Multifamily Developers Counting on Demand Through 2017

Posted on June 16, 2015

Developers planning new apartment buildings today won’t finish for two years or more in many parts of the country—hundreds of thousands of apartments now under construction have already softened the national multifamily markets. But many developers are now planning new projects anyway.

“It’s kind of late in the party, when all the punch is gone,” says Ryan Severino, senior economist and associate director of research for Reis Inc., a New York City data firm. “We always end up overdeveloping.”
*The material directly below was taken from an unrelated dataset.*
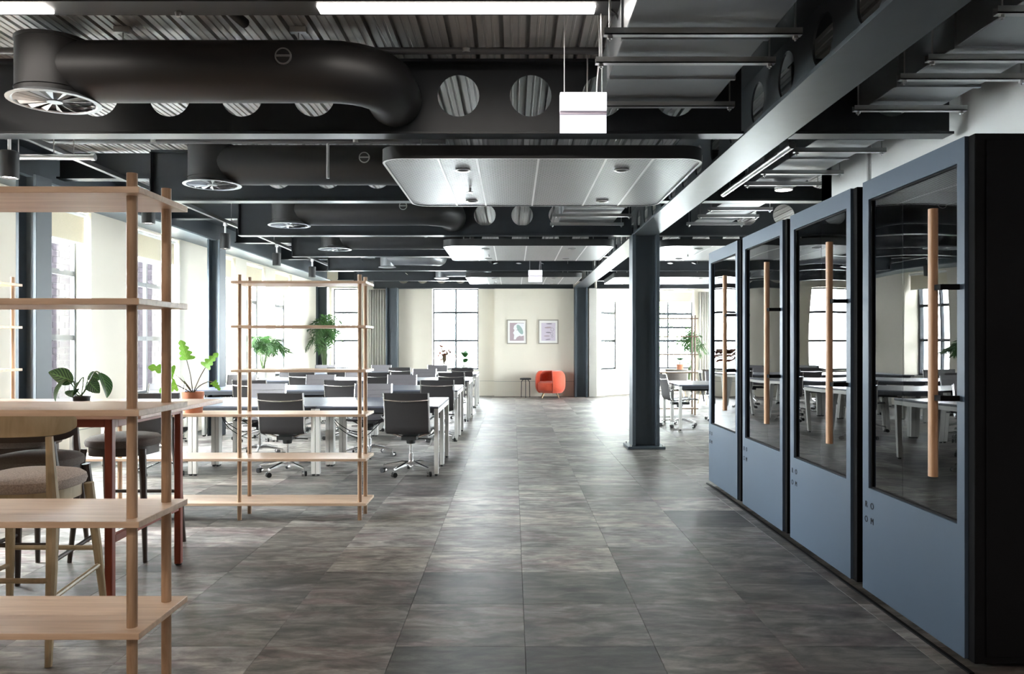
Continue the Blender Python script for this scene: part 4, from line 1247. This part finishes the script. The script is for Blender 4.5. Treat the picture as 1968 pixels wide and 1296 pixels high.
# flat galvanised ducts with hanger channels
def flat_duct(x0, x1, y0, y1, z, label, chans, w_side=.0):
    o = empty('rectangular_duct', ((x0 + x1) / 2, (y0 + y1) / 2, z), 0, label, 'duct', 'flat galvanised ducts')
    a, b = (x1 - x0) / 2, (y1 - y0) / 2
    MB().box(-a, -b, 0, a, b, .26).build('duct_body', 'galv_duct', o, bevel=.004)
    k = 0; yy = -b + .3
    while yy < b - .1:
        MB().box(-a - .012, yy - .012, -.012, a + .012, yy + .012, .27).build('flange_joint', 'galv_duct', o, smooth=False); yy += .62
    for c in chans:
        cc = c - (y0 + y1) / 2
        h = MB().box(-a - .12, cc - .02, -.055, a + .12, cc + .02, -.048).box(-a - .12, cc - .02, -.055, -a * 1.0 - .12 + .24 + 2 * a, cc - .017, -.02).box(-a - .12, cc + .017, -.055, a + .12, cc + .02, -.02).build('hanger_channel', 'zinc', o, smooth=False)
        for s_ in (-1, 1):
            MB().cyl((s_ * (a + .09), cc, -.08), (s_ * (a + .09), cc, DECK - z), .005, n=6).cyl((s_ * (a + .09), cc, -.07), (s_ * (a + .09), cc, -.056), .014, n=6).build('threaded_rod', 'zinc', h)
    return o
flat_duct(.57, 1.31, 3.2, 5.35, 2.97, 'flat galvanised duct with channels right above the hanging sign', (3.95, 4.35, 5.15))
flat_duct(.60, 1.31, 8.3, 10.4, 2.97, 'flat galvanised duct glimpsed behind the nearest perforated raft', (9.6, 10.3))
flat_duct(2.30, 2.78, 2.6, 5.3, 2.93, 'flat galvanised duct above the nearest phone booth', (3.6, 4.2, 4.5, 5.1))
flat_duct(2.30, 2.78, 5.7, 7.9, 2.93, 'flat galvanised duct above the second and third phone booths', (6.2, 7.0, 7.5))
flat_duct(2.30, 2.78, 8.3, 10.3, 2.93, 'flat galvanised duct above the farthest phone booth', (8.9, 9.4, 10.0))
# pipes
def pipe(pts, r, m, label, clips=(), name='service_pipe', cat='pipe'):
    p0 = Vector(pts[0]); o = empty(name, p0, 0, label, cat)
    MB().tube([Vector(p_) - p0 for p_ in pts], r, 12).build('pipe_run', m, o)
    for c in clips:
        c = Vector(c) - p0
        MB().cyl(c, (c.x, c.y, DECK - p0.z), .004, n=6).lathe([(r + .003, -.012), (r + .010, -.012), (r + .010, .012), (r + .003, .012)], c, n=12).build('pipe_clip', 'zinc', o)
    return o
M['pipe_dark'] = mat('dark_painted_pipe', (0.06, 0.06, 0.065), 0.4)
pipe([(-3.6, 5.12, 3.27), (1.0, 5.12, 3.27)], .022, 'pipe_dark', 'dark sprinkler pipe under the deck behind the nearest duct', ((-2.4, 5.12, 3.27), (-.3, 5.12, 3.27)))
pipe([(-4.2, 7.1, 3.19), (-.6, 7.1, 3.19)], .022, 'pipe_dark', 'dark sprinkler pipe under the deck of the second bay', ((-3.2, 7.1, 3.19), (-1.4, 7.1, 3.19)))
pipe([(-1.65, 7.1, 3.17), (-1.65, 7.1, 2.86)], .014, 'zinc', 'short sprinkler drop pipe in front of the second round duct')
pipe([(2.07, 5.9, 2.86), (2.07, 7.85, 2.86)], .028, 'zinc', 'silver pipe right of the girder above the second booth', ((2.07, 6.2, 2.86), (2.07, 7.6, 2.86)))
pipe([(-3.0, 3.6, 3.30), (-1.7, 3.9, 3.28), (-1.55, 4.6, 3.24)], .03, 'duct_black', 'black branch pipe angled under the deck near the light track')
pipe([(2.95, 6.6, 3.34), (2.95, 6.6, 2.55)], .018, 'zinc', 'short drop pipe against the white wall above the second booth')
# linear light track
t = empty('light_track', (-1.2, 4.28, 3.19), 0, 'black suspended light track with glowing strips crossing at the top', 'light')
MB().box(-3.6, -.09, 0, 1.93, .09, .09).build('housing', 'black', t, smooth=False)
for x0, x1 in ((-3.4, -1.3 + .01), (.155, 1.64)):
    MB().box(x0, -.045, -.012, x1, .045, -.0005).build('diffuser', 'lamp_glow', t, bevel=.003)
MB().lathe([(.001, -.03), (.014, -.025), (.018, -.008), (.018, 0)], (-.62, 0.05, 0), n=12).build('sensor', 'zinc', t)
for x in (-3.3, -1.0, 1.8): MB().cyl((x, 0, .09), (x, 0, DECK - 3.19), .004, n=6).build('suspension_wire', 'zinc', t)
MB().tube(smooth_path([(1.66, 0, .02), (1.76, .03, -.02), (1.80, .12, -.10), (1.80, .2, .02), (1.76, .25, .14)], 6), .006, 6).build('flex', 'black', t)
# conduit and pendant spots
t = empty('light_track', (-3.75, 9.5, 2.98), 0, 'thin dark lighting track running along the window side', 'light track')
MB().box(-.022, -5.0, -.02, .022, 7.5, .02).build('track_rail', 'pipe_dark', t, smooth=False)
for k in range(7): MB().cyl((0, -4.6 + k * 1.9, .02), (0, -4.6 + k * 1.9, DECK - 2.98), .004, n=6).build('suspension_rod', 'zinc', t)
t = empty('conduit', (-3.95, 5.93, 2.87), 0, 'short grey conduit pipe joining the nearest cylinder spotlight', 'pipe')
MB().cyl((.0, .4, 0), (.6, .4, 0), .022, n=12).cyl((.6, .4, 0), (.63, .4, 0), .028, n=12).cyl((.3, .4, 0), (.3, .4, DECK - 2.87), .004, n=6).cyl((.02, .4, 0), (.02, .4, DECK - 2.87), .004, n=6).build('pipe_run', 'zinc', t)
sy = (5.93, 8.19, 10.38, 12.64, 14.87)
sl = ['nearest', 'second', 'third', 'fourth', 'farthest']
sp0 = None
for k, y in enumerate(sy):
    if sp0 is None:
        o = empty('pendant_spotlight'); sp0 = o
        MB().lathe([(.001, .20), (.06, .20), (.065, .195), (.065, 0), (.058, 0), (.055, .02)], n=28).build('can', 'black', o)
        MB().cyl((0, 0, .20), (0, 0, .30), .012, n=10).cyl((0, 0, .30), (0, 0, .34), .028, .022, 12).build('stem', 'sign_case', o)
        MB().lathe([(.001, .012), (.055, .012)], n=20).build('lens', 'spot_glow', o)
    else: o = dup(sp0)
    o.location = (-3.75, y, 2.62)
    tag(o, '%s black cylinder spotlight hanging near the left windows' % sl[k], 'light', 'black cylinder spotlights')
    light('spot_beam', 'SPOT', (-3.75, y, 2.61), 35, (1, .9, .78), spot_size=radians(80), spot_blend=.6, shadow_soft_size=.05)
# small round downlight above the far booths
o = empty('surface_downlight', (2.6, 7.65, 2.86), 0, 'small lit round downlight below the duct above the booths', 'light')
MB().lathe([(.001, .03), (.085, .03), (.085, 0), (.075, 0)], n=24).build('housing', 'sign_case', o)
MB().lathe([(.001, .001), (.076, .001)], n=24).build('lens', 'spot_glow', o)
# hanging signs
def sign(loc, label):
    o = empty('hanging_sign', loc, 0, label, 'sign', 'lit hanging signs')
    MB().box(-.136, -.03, .125, .136, .03, .232).build('light_box', 'sign_glow', o, bevel=.004)
    MB().box(-.136, -.02, .105, .136, .02, .125).build('slot', 'art_lilac', o, smooth=False)
    MB().box(-.136, -.005, 0, .136, .005, .105).build('sign_plate', 'sign_glow', o, smooth=False)
    for x in (-.11, .11): MB().cyl((x, 0, .232), (x, 0, DECK - loc[2]), .0025, n=6).build('suspension_wire', 'sign_case', o)
    MB().tube(smooth_path([(.08, .01, .232), (.085, .02, .32), (.10, .04, .5), (.09, .03, DECK - loc[2])], 5), .004, 6).build('flex', 'sign_case', o)
    return o
sign((.41, 4.66, 2.62), 'blank white lit hanging sign below the nearest flat duct')
sign((.44, 15.72, 2.60), 'small far lit hanging sign in front of the farthest raft')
Active developers are counting on demand for apartments to stay strong—supported by solid demographics and an economic recovery that has proceeded very slowly and still seems young for many sectors of the economy. Many of these developers are looking for markets and sub-markets that have seen less new construction—not so much to beat competition as to avoid it.

Two years from now, in 2017, developers are expected to complete 161,000 new apartments, according to projections by Reis. That’s a lot less than the 197,000 new apartments anticipated to come on line in 2016 and the whopping 230,000 new units expected this year. It’s still a lot, however. Just to compare, the average number of new apartments produced in a year over the last few cycles is just 120,000. (Those totals don’t include the more than 100,000 units of affordable housing built every year through government programs.)

“It seems like the floodgates have opened,” says Severino. “The new supply under construction completely outstrips the demand from demographics.”

But by 2017, the apartments that opened in 2015 and 2016 will have left some slack in the apartment markets. The percentage of vacant apartments in the U.S. will be 5.5 percent, up from close to 4.0 now, according to a projection by Reis. “That’s not a massive expansion of vacancies,” says Severino.

Demographics and timing help apartments

The vacancy rate won’t be higher in 2017 because strong demand for apartments is likely to help fill the many new apartments that developers plan to build. “The problem is going to be on the supply side of the ledger not the demand side,” says Severino.

The demographics will still be very positive for the apartment business in 2017—and are the same demographics that helped the apartment business recover from the Great Recession much more quickly than the rest of the U.S. economy.

The apartment business also will also benefit in 2017 from the timing of the recovery, which is the same timing that made the recovery from the Great Recession so excruciating and slow. It takes years, often a full decade, for an economy to recover from a financial panic, says Severino. Banks and individuals often spend years paying off debts racked up during the boom. In the U.S., the number of homes loans in foreclosure took years to get close to a normal level, and is still relatively high, for example.

“If this were a typical post-World War II recovery, it would probably be over by now,” says Severino. Instead, after six years of recovery, inflation is still low and wages are only beginning to creep higher.

That’s a huge benefit to the apartment business because, barring some outside event like the collapse of the Chinese or European economies, it’s hard to imagine a U.S. recession in the near future, says Severino. And it’s also possible to imagine scenarios that would push demand for apartments even higher. “There are a set of people expecting vacancies to stay low or drift lower,” says Severino.

Developers try to beat oversupply

Some developers may be able to succeed by avoiding the competition. The majority of new development planned for 2017 will be high-end, class-A apartment properties located in central business districts, according to Severino.

“Preferred locations are shifting a bit, with more product emerging in the urban-fringe or urban-adjacent category,” says Greg Willet, vice president of research and analysis for MPF Research, a division of RealPage Inc. “The slightly lower costs and resulting rents for not-quite-urban-core locations deepen the pool of income-qualified renter prospects.”

Other developers are looking for opportunities to build in apartments markets that have been left out of the development boom so far. “There is some upturn in activity in the late-to-recover economies, including Las Vegas, Sacramento and Southern California,” says Willet. “But the increases in development volume aren’t off the charts.”